Article by Koen De Bosschere
HiPEAC coordinator, head of the Department of Electronics and Information Systems at Ghent University
Technology advances faster than many of us can grasp. To get an idea of the speed of progress, consider that a supercomputer in the mid-1990s would be less powerful than a modern smartphone. The digital transformation which has pervaded almost every aspect of our lives over the last 60 years, since Gordon Moore gave his famous prediction of increasing transistor density, has been driven by incredible increases in compute power and miniaturization. (Think of the space a mainframe computer would need compared to your palm-sized smartphone).
We can extrapolate from this and imagine that, in the future, the large language models that power many state-of-the-art artificial intelligence applications and that currently require huge computing facilities will be squeezed into tiny edge devices. We can imagine a compute continuum where data is processed where it makes most sense, from tiny edge devices to massive high-performance computing (HPC) installations.
Although this future seems inevitable, delivering a smart, seamless compute continuum is not a trivial problem. The way an application runs on an edge device is very different to how it is executed in an HPC centre. The future compute continuum will have to overcome huge challenges of orchestration and interoperability in order to dynamically distribute computations without loss of service. It will need to incorporate compute-hungry applications for data analysis and simulations. It will require artificial intelligence for decision making, both in central facilities and at the edge.

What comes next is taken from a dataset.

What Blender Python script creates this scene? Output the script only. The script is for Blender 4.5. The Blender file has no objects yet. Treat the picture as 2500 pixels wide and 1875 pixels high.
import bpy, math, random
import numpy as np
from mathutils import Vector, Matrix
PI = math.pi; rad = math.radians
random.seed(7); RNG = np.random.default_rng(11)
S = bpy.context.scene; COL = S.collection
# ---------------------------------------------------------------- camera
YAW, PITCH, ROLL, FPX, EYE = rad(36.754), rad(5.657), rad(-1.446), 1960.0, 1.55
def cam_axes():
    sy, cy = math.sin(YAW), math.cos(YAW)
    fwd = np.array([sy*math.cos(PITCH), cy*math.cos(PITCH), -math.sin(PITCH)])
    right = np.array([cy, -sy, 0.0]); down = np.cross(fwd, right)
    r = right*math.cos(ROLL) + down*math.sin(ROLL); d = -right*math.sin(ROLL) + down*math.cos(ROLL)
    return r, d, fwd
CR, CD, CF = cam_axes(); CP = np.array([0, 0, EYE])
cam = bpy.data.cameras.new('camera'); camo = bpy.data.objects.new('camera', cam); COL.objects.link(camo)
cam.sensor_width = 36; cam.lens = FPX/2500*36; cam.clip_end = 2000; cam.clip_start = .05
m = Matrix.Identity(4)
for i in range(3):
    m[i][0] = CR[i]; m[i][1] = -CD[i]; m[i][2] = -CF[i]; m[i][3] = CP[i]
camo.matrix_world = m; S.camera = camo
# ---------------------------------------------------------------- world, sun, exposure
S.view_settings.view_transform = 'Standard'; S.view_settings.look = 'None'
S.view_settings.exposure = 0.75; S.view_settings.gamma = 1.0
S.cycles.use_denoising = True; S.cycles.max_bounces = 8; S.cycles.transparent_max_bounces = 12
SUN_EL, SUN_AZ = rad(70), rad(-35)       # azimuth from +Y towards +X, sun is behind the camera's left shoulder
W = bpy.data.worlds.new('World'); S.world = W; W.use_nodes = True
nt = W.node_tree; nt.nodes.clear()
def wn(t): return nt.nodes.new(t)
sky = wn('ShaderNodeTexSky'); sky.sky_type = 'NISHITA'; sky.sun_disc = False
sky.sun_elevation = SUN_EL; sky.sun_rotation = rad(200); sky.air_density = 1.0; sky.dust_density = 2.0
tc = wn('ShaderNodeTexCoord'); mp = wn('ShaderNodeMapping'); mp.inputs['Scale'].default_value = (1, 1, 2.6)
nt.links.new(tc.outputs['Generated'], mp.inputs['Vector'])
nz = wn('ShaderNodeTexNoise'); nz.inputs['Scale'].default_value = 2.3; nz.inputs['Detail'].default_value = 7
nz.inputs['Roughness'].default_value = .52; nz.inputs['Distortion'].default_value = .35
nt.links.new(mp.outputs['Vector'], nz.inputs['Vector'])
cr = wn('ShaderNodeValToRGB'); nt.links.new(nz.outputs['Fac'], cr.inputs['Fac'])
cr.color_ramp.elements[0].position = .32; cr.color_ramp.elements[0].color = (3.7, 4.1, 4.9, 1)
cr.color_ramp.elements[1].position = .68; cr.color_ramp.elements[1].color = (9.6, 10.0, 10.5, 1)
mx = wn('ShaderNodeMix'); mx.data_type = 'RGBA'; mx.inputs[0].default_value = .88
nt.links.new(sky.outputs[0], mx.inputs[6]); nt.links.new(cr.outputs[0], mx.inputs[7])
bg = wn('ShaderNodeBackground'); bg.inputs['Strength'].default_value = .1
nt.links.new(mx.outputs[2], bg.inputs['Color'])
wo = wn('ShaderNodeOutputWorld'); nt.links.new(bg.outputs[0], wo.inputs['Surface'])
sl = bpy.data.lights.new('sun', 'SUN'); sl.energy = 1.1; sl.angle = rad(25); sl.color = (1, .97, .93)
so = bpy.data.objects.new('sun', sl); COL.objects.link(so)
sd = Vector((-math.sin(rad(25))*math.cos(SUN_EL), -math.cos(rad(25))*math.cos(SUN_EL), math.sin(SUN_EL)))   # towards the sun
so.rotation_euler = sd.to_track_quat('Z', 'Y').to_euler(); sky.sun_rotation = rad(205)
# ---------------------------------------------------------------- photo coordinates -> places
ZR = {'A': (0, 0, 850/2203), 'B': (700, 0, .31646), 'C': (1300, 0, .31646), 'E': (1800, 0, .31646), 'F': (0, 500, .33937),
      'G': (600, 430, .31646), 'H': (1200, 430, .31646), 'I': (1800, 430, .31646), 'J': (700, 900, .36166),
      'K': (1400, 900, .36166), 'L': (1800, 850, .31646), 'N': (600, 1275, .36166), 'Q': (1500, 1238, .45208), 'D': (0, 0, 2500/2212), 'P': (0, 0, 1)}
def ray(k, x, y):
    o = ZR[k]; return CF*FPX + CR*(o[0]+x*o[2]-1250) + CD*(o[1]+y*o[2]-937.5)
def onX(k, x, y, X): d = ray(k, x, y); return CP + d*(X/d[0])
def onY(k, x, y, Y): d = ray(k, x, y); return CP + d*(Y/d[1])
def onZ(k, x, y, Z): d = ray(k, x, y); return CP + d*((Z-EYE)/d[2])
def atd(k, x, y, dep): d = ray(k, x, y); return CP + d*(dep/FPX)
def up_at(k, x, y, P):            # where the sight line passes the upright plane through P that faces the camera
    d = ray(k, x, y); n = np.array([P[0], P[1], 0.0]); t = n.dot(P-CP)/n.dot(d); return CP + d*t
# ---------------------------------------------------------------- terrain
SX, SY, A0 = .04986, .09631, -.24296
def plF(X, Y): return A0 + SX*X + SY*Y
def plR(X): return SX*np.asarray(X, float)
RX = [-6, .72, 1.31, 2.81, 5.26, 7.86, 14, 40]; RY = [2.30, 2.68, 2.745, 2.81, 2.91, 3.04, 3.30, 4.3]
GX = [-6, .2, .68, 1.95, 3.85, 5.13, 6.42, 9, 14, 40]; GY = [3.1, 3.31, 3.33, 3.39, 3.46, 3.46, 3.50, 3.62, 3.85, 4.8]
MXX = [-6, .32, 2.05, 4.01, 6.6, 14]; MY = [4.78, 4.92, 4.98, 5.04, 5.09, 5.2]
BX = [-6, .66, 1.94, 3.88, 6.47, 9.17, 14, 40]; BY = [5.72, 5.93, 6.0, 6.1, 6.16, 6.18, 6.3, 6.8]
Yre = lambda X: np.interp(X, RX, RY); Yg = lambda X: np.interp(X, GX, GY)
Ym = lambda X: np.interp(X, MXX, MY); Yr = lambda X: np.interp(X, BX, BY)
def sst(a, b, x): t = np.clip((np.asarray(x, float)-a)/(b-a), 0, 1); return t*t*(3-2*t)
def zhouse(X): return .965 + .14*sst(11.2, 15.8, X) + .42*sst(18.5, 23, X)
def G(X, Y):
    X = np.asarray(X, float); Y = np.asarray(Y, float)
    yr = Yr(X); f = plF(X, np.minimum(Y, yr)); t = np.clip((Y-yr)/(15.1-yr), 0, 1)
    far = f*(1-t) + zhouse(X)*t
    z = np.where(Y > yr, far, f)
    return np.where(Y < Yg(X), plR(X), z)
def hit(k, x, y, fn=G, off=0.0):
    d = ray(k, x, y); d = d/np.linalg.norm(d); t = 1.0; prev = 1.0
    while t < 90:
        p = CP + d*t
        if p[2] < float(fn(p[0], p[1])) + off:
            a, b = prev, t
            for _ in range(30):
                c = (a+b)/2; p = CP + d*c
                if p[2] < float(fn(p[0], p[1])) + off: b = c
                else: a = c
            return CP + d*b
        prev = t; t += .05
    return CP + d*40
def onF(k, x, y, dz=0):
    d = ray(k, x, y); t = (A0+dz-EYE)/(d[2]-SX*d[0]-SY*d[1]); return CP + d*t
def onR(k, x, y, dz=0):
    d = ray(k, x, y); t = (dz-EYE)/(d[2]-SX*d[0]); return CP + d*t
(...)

It will need to do all of this while respecting the rules of the physical world, ones which computing was not originally designed to take into account. For example, protecting the safety of human users, computing in real time, using as little energy as possible, and fending off cyberattacks. Finally, it will also need to respect the limits of Planet Earth. Focusing on computer architecture, compilation, operating systems and middleware, the HiPEAC community of over 2,000 computing systems researchers is mostly concerned with the ‘glue’ between hardware technologies and application demands. As such, these researchers are delivering advances in the enabling technologies, the essential ingredients, of the compute continuum.
To do so, and to ensure that Europe is at the forefront of future developments in computing, HiPEAC7 is bringing the computing research priorities for Europe into focus, and aligning key stakeholders behind these priorities. Complementing its sister CSAs OpenContinuum and UNLOCK CEI, the project will propel the green and digital transformations by building and strengthening value chains built on disruptive research made in Europe.
The HiPEAC vision is for European players to take their place in the top creators of the compute continuum by 2030. Are you ready to make it happen?